** Start of Records provided **
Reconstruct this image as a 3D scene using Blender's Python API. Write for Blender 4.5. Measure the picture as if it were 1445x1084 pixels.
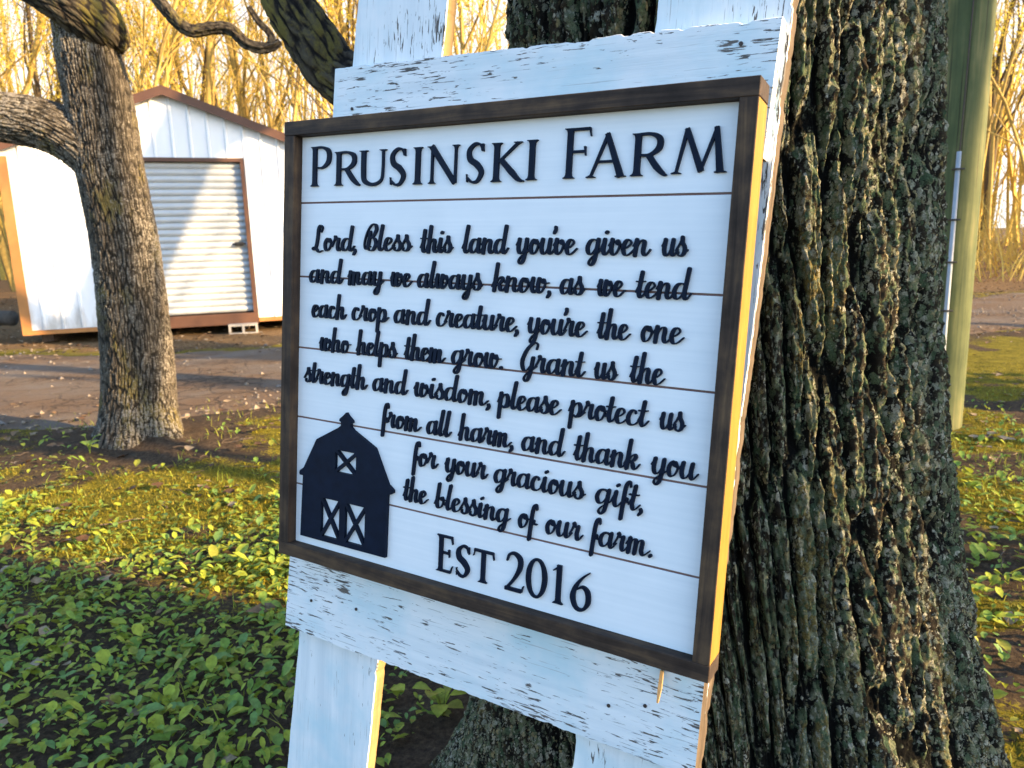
import bpy, math, random
import numpy as np
from mathutils import Vector, Matrix
from mathutils.geometry import tessellate_polygon
R_ = math.radians
scene = bpy.context.scene
for o in list(bpy.data.objects): bpy.data.objects.remove(o)
COL = scene.collection

# ------------------------------------------------------------------ camera
cam_d = bpy.data.cameras.new('camera'); cam = bpy.data.objects.new('camera', cam_d); COL.objects.link(cam)
cam_d.lens = 26.19; cam_d.sensor_width = 36; cam_d.sensor_fit = 'HORIZONTAL'
cam_d.clip_start = 0.02; cam_d.clip_end = 2000
cam.matrix_world = Matrix(((0.9995839, 0.0288447, 0.0, 0.0), (-0.0054539, 0.1889986, -0.9819622, 0.0),
                           (-0.0283244, 0.9815536, 0.1890772, 1.2), (0, 0, 0, 1)))
cam_d.dof.use_dof = True; cam_d.dof.focus_distance = 0.98; cam_d.dof.aperture_fstop = 11
scene.camera = cam

# ------------------------------------------------------------------ world, sun, exposure
SUN_AZ, SUN_EL = -24.0, 17.0          # degrees: azimuth from +X towards +Y
w = bpy.data.worlds.new('World'); scene.world = w; w.use_nodes = True
nt = w.node_tree; bg = nt.nodes['Background']
sky = nt.nodes.new('ShaderNodeTexSky'); sky.sky_type = 'NISHITA'; sky.sun_disc = False
sky.sun_elevation = R_(SUN_EL); sky.sun_rotation = R_(90 - SUN_AZ)
sky.air_density = 1.0; sky.dust_density = 0.7; sky.ozone_density = 3.0
# a bright cloud added low in the sky beyond the wood, to whiten it
tc = nt.nodes.new('ShaderNodeTexCoord'); sx = nt.nodes.new('ShaderNodeSeparateXYZ'); nt.links.new(tc.outputs['Generated'], sx.inputs[0])
def wramp(src, a, b):
    m = nt.nodes.new('ShaderNodeMapRange'); m.interpolation_type = 'SMOOTHSTEP'; nt.links.new(src, m.inputs[0])
    m.inputs[1].default_value = a; m.inputs[2].default_value = b; return m.outputs[0]
def wmul(p, q):
    m = nt.nodes.new('ShaderNodeMath'); m.operation = 'MULTIPLY'; nt.links.new(p, m.inputs[0]); nt.links.new(q, m.inputs[1]); return m.outputs[0]
cn = nt.nodes.new('ShaderNodeTexNoise'); cn.inputs['Scale'].default_value = 3.5; cn.inputs['Detail'].default_value = 5; nt.links.new(tc.outputs['Generated'], cn.inputs['Vector'])
white_veil = wmul(wmul(wramp(sx.outputs[2], .55, .22), wramp(sx.outputs[1], -.05, .45)), wramp(cn.outputs['Fac'], .22, .42))
cmix = nt.nodes.new('ShaderNodeMix'); cmix.data_type = 'RGBA'; nt.links.new(white_veil, cmix.inputs[0]); nt.links.new(sky.outputs[0], cmix.inputs[6])
cmix.inputs[7].default_value = (2.7, 2.6, 2.5, 1)
nt.links.new(cmix.outputs[2], bg.inputs[0]); bg.inputs[1].default_value = 0.15
sd = bpy.data.lights.new('sun', 'SUN'); sun = bpy.data.objects.new('sun', sd); COL.objects.link(sun)
sd.energy = 4.2; sd.angle = R_(0.5); sd.color = (1.0, 0.70, 0.36)
SDIR = Vector((math.cos(R_(SUN_EL)) * math.cos(R_(SUN_AZ)), math.cos(R_(SUN_EL)) * math.sin(R_(SUN_AZ)), math.sin(R_(SUN_EL))))
sun.rotation_euler = SDIR.to_track_quat('Z', 'Y').to_euler()
scene.view_settings.view_transform = 'Standard'; scene.view_settings.look = 'None'
scene.view_settings.exposure = 2.0; scene.view_settings.gamma = 1.0
scene.cycles.max_bounces = 6

# ------------------------------------------------------------------ helpers
def sm(e0, e1, x):
    t = np.clip((x - e0) / (e1 - e0), 0, 1); return t * t * (3 - 2 * t)
def _hash(ix, iy, iz, seed):
    h = (ix.astype(np.uint32) * np.uint32(374761393) + iy.astype(np.uint32) * np.uint32(668265263)
         + iz.astype(np.uint32) * np.uint32(2147483647) + np.uint32((seed * 974711 + 12345) & 0xffffffff))
    h = (h ^ (h >> np.uint32(13))) * np.uint32(1274126177)
    h = (h ^ (h >> np.uint32(15))) * np.uint32(2246822519)
    return ((h ^ (h >> np.uint32(16))) & np.uint32(0xffffff)).astype(np.float64) / 16777216.0
def vn(x, y, z=None, seed=0):
    x = np.asarray(x, float); y = np.asarray(y, float)
    if z is None: z = np.zeros_like(x + y)
    x, y, z = np.broadcast_arrays(x, y, z)
    fx, fy, fz = np.floor(x), np.floor(y), np.floor(z)
    ix, iy, iz = fx.astype(np.int64), fy.astype(np.int64), fz.astype(np.int64)
    u, v, q = x - fx, y - fy, z - fz
    u = u*u*(3-2*u); v = v*v*(3-2*v); q = q*q*(3-2*q)
    r = 0
    for a, wa in ((0, 1-u), (1, u)):
        for b, wb in ((0, 1-v), (1, v)):
            for c, wc in ((0, 1-q), (1, q)):
                if c == 1 and not np.any(q): continue
                r = r + wa*wb*wc*_hash(ix+a, iy+b, iz+c, seed)
    return r
def fbm(x, y, z=None, seed=0, oc=3):
    r = 0; a = 1; t = 0
    for i in range(oc):
        s = 2.03**i
        ca, sa = math.cos(.9*i+.35), math.sin(.9*i+.35)
        if z is None: r = r + a*vn((x*ca-y*sa)*s, (x*sa+y*ca)*s, None, seed+i*17)
        else: r = r + a*vn(x*s, y*s, z*s, seed+i*17)
        t += a; a *= .5
    return r/t
def voro(x, y, seed=0):
    ix, iy = np.floor(x).astype(np.int64), np.floor(y).astype(np.int64)
    f1 = np.full(x.shape, 9.); f2 = np.full(x.shape, 9.); cid = np.zeros(x.shape)
    zz = np.zeros_like(ix)
    for a in (-1, 0, 1):
        for b in (-1, 0, 1):
            cx = ix+a; cy = iy+b
            px = cx + .1 + .8*_hash(cx, cy, zz, seed); py = cy + .1 + .8*_hash(cx, cy, zz, seed+7)
            d = np.hypot(px-x, py-y); c = _hash(cx, cy, zz, seed+13)
            near = d < f1
            f2 = np.where(near, f1, np.minimum(f2, d)); cid = np.where(near, c, cid); f1 = np.where(near, d, f1)
    return f1, f2, cid

def mesh(name, V, F, mats=(), parent=None, smooth=False, attrs=None, mi=None):
    """V (n,3) array, F list of faces or (m,k) array -> one linked mesh object"""
    me = bpy.data.meshes.new(name)
    V = np.asarray(V, np.float32)
    if isinstance(F, np.ndarray):
        m, k = F.shape
        me.vertices.add(len(V)); me.vertices.foreach_set('co', V.ravel())
        me.loops.add(m*k); me.loops.foreach_set('vertex_index', F.astype(np.int32).ravel())
        me.polygons.add(m); me.polygons.foreach_set('loop_start', np.arange(0, m*k, k, dtype=np.int32))
        me.polygons.foreach_set('loop_total', np.full(m, k, np.int32))
    else:
        me.from_pydata([tuple(v) for v in V.tolist()], [], F)
    if mi is not None: me.polygons.foreach_set('material_index', np.asarray(mi, np.int32))
    me.polygons.foreach_set('use_smooth', np.full(len(me.polygons), smooth))
    for k, a in (attrs or {}).items():
        at = me.attributes.new(k, 'FLOAT', 'POINT'); at.data.foreach_set('value', np.asarray(a, np.float32))
    me.update(calc_edges=True); me.validate()
    for m in (mats if isinstance(mats, (list, tuple)) else [mats]): me.materials.append(m)
    o = bpy.data.objects.new(name, me); COL.objects.link(o)
    if parent: o.parent = parent
    return o
class MB:
    """collects shapes for one mesh"""
    def __init__(s): s.V = []; s.F = []; s.M = []
    def add(s, V, F, m=0):
        b = len(s.V); s.V += [tuple(v) for v in V]; s.F += [tuple(i+b for i in f) for f in F]; s.M += [m]*len(F)
    def box(s, x0, x1, y0, y1, z0, z1, m=0, bev=0):
        if bev:
            c = bev
            P = []
            for z, e in ((z0, c), (z0+c, 0), (z1-c, 0), (z1, c)):
                P += [(x0+e, y0+c, z), (x0+c, y0+e, z), (x1-c, y0+e, z), (x1-e, y0+c, z), (x1-e, y1-c, z), (x1-c, y1-e, z), (x0+c, y1-e, z), (x0+e, y1-c, z)]
            F = [tuple(range(7, -1, -1)), tuple(range(24, 32))]
            for k in range(3):
                for i in range(8):
                    j = (i+1) % 8; F.append((k*8+i, k*8+j, k*8+8+j, k*8+8+i))
            s.add(P, F, m)
        else:
            P = [(x0,y0,z0),(x1,y0,z0),(x1,y1,z0),(x0,y1,z0),(x0,y0,z1),(x1,y0,z1),(x1,y1,z1),(x0,y1,z1)]
            s.add(P, [(3,2,1,0),(4,5,6,7),(0,1,5,4),(1,2,6,5),(2,3,7,6),(3,0,4,7)], m)
    def tube(s, pts, rad, n=8, m=0, cap=True):
        V, F = tube_np(np.array(pts, float), np.array(rad, float) if np.ndim(rad) else np.full(len(pts), rad), n)
        s.add(V.tolist(), F.tolist(), m)
        if cap:
            b = len(s.V)-len(V); k = len(V)-n
            s.F += [tuple(range(b+n-1, b-1, -1)), tuple(range(b+k, b+k+n))]; s.M += [m, m]
    def build(s, name, mats, parent=None, smooth=False):
        return mesh(name, np.array(s.V), s.F, mats, parent, smooth, mi=s.M)
def frames(P):
    T = np.gradient(P, axis=0); T /= np.linalg.norm(T, axis=1)[:, None] + 1e-12
    n = np.cross(T[0], [0, 1, 0]) if abs(T[0][1]) < .9 else np.cross(T[0], [1, 0, 0])
    n /= np.linalg.norm(n); N = [n]
    for i in range(1, len(P)):
        n = N[-1] - T[i]*(N[-1] @ T[i]); N.append(n/np.linalg.norm(n))
    N = np.array(N); return T, N, np.cross(T, N)
def tube_np(P, r, n):
    T, N, B = frames(P); a = np.arange(n)*2*np.pi/n
    V = P[:, None] + r[:, None, None]*(np.cos(a)[None, :, None]*N[:, None] + np.sin(a)[None, :, None]*B[:, None])
    k = len(P); i = np.arange(k-1)[:, None]*n; j = np.arange(n)[None]; j2 = (j+1) % n
    F = np.stack([i+j, i+j2, i+n+j2, i+n+j], -1).reshape(-1, 4)
    return V.reshape(-1, 3), F
def catmull(P, n=8):
    P = np.array(P, float); Q = np.vstack([2*P[0]-P[1], P, 2*P[-1]-P[-2]]); out = []
    for i in range(1, len(Q)-2):
        t = np.linspace(0, 1, n, endpoint=False)[:, None]
        out.append(.5*((2*Q[i]) + (-Q[i-1]+Q[i+1])*t + (2*Q[i-1]-5*Q[i]+4*Q[i+1]-Q[i+2])*t*t + (-Q[i-1]+3*Q[i]-3*Q[i+1]+Q[i+2])*t**3))
    out.append(P[-1:]); return np.vstack(out)
def tag(o, label=None, cat=None, group=None, kind=None):
    if label: o['label'] = label
    if cat: o['category'] = cat
    if group: o['group'] = group
    if kind: o['kind'] = kind
    return o
def thing(name, label, cat, loc=(0, 0, 0), rz=0, group=None):
    o = bpy.data.objects.new(name, None); COL.objects.link(o); o.location = loc; o.rotation_euler = (0, 0, rz)
    o.empty_display_size = .1
    return tag(o, label, cat, group)
def copy_thing(src, group=None, label=None):
    r = src.copy(); COL.objects.link(r)
    if label: r['label'] = label
    if group: r['group'] = group
    for ch in list(src.children):
        c = ch.copy(); COL.objects.link(c); c.parent = r
    return r

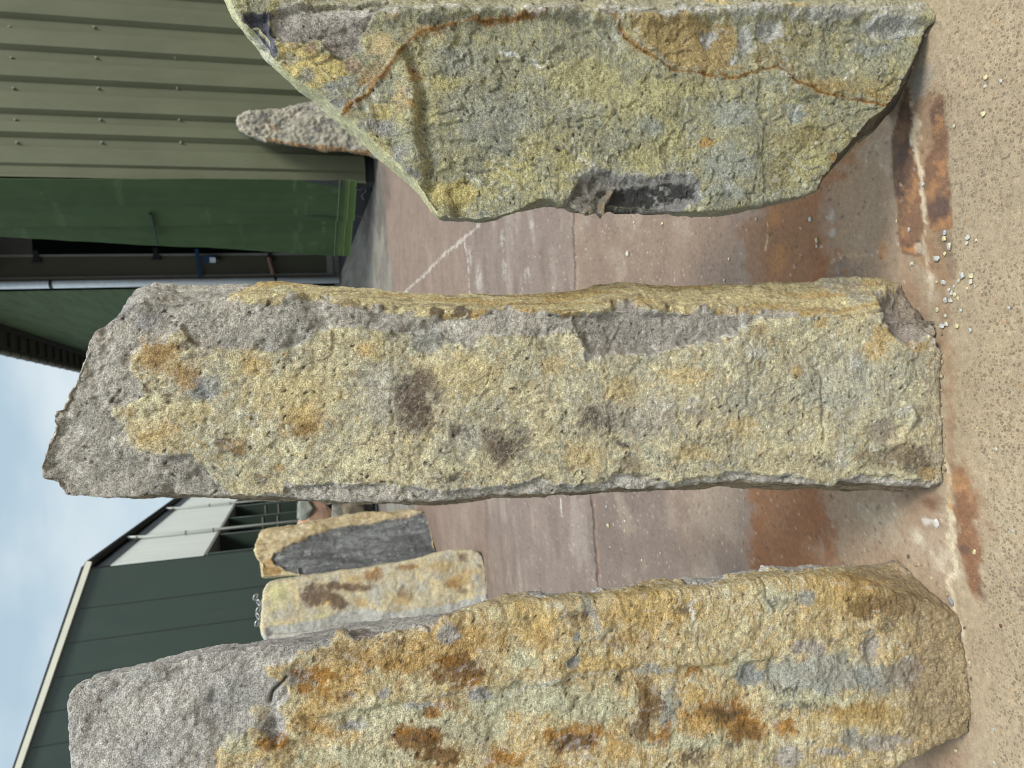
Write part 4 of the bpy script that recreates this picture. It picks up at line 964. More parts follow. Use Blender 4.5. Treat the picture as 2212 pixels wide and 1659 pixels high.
** End of Records provided **
■ Exercise task: Give back only a number, the number of lines where the string "pixels" occurs.

■ Result for this exercise: 2